Once touted by economists the world over as the last green patch of economic freedom, Africa and indeed its nearest neighbour, the Middle East, are thriving entities for investment and development.
But while money is pouring into these regions through investment and trade, the countries have to deal with the element of business risk on a day-to-day basis accompanied by compliance requirements.
Succeeding globally
For a company, or a country for that matter, to be able to successfully integrate into the global marketplace requires that risk be well managed and pose as small a threat as possible to the international organisation. Countries outside of our region live under the preconceived notion that business deals in developing countries are 'shady', business officials are corrupt and systems are just unable to cope with rigorous international requirements and standards.

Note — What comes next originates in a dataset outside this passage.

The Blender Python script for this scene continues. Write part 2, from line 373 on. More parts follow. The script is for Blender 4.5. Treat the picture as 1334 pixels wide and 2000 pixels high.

But new winds are blowing across the continents and countries earmarked as developing nations and regions are now the biggest growing consumer markets around the globe. However, with the stigma of underhandedness comes the need to prove better management of enterprise risk. Enterprise risk management, or ERM, is a phenomenon still considered a challenge for companies in the financial services sector globally - not in developing countries. Not so, it is a constant challenge that faces all companies that are accountable for their actions outside of the ivory tower.
ERM is not merely a means by which to promote trade with other countries, or ensure business audits and health checks come clean at the end of each financial year. A mature and committed ERM programme can improve business performance and generate greater financial rewards, all the while ensuring transparency with the organisation and its publics, internal and external.
Understanding risk
Companies need to assess the risk in their organisation before leaping head first into a risk programme. In the instance of a financial services organisation, government regulatory compliance and credit risk are possibly the two main areas that need to be drilled down into and established as a baseline. No matter the industry, enterprise-wide risk assessment is critical to the effective management of processes, performance and even people.
The four pillars of risk management:
* Risk avoidance
* Risk reduction
* Risk retention
* Risk transfer
In Africa one of the biggest risk elements remains its consumers. On a continent where the majority of consumers remain unbanked, credit risk is a serious threat to financial institutions, retailers and to that end importers and even exporters. Managing and understanding the flow of capital within and out of the country, as well as the individual wealth of the consumer, is a continual process and ever-changing in the evolution of the African market.
It is therefore key to be able to identify, understand, analyse and measure risk to an organisation from internal and external influences, both application and behavioural tendencies, and then effectively weight these as opportunities or threats to an organisation. Not all risk is a threat; certain processes and results of risk management can emphasise the ability to capitalise on the risk events and therefore convert it into a measurable, and in turn profitable, part of the business.
Risk management has always been seen as the last process in the management of the organisation, or even just a small step in the application or behavioural process.
The right environment
Acknowledging that an organisation may fall prey to risk, is at risk or needs a risk strategy is not enough.
Harry Pretorius, Head of risk practice at SAS, Middle East and Africa.
Acknowledging that an organisation may fall prey to risk, is at risk or needs a risk strategy is not enough. Ensuring the ability to filter the data within the organisation, and then crunching it into useable information, requires a technology solution that can penetrate all of the existing systems in the enterprise.
The biggest flaw in the current thinking is that companies need to uproot and overhaul the systems already in place. A forklift upgrade of every system in the company is not necessary in order to execute a proper ERM solution or project. If the data is solid, and can be cleansed in order to be evaluated, half the battle is won.
The best way to summarise risk is that data is king. The new risk revolution dictates that companies know every nook and cranny of the business and are able to report on this in an instant. If in life knowledge is power, it can then be said that in risk, information is king.
Benefits of managed risk include reduced losses, optimised allocation of economic and regulatory capital, protection against loss of reputation, improved performance management, improved selection of clients according to risk profile and improved pricing of products. These benefits go hand-in-hand with greater levels of compliance, and together can strengthen an organisation from all aspects.
Understanding and defining risk may possibly be the biggest challenge, and at the same time the biggest opportunity for companies in developing nations. While it can leapfrog us into the global marketplace, it can also set us ahead of competitors and enable us to better understand the demands of our customers.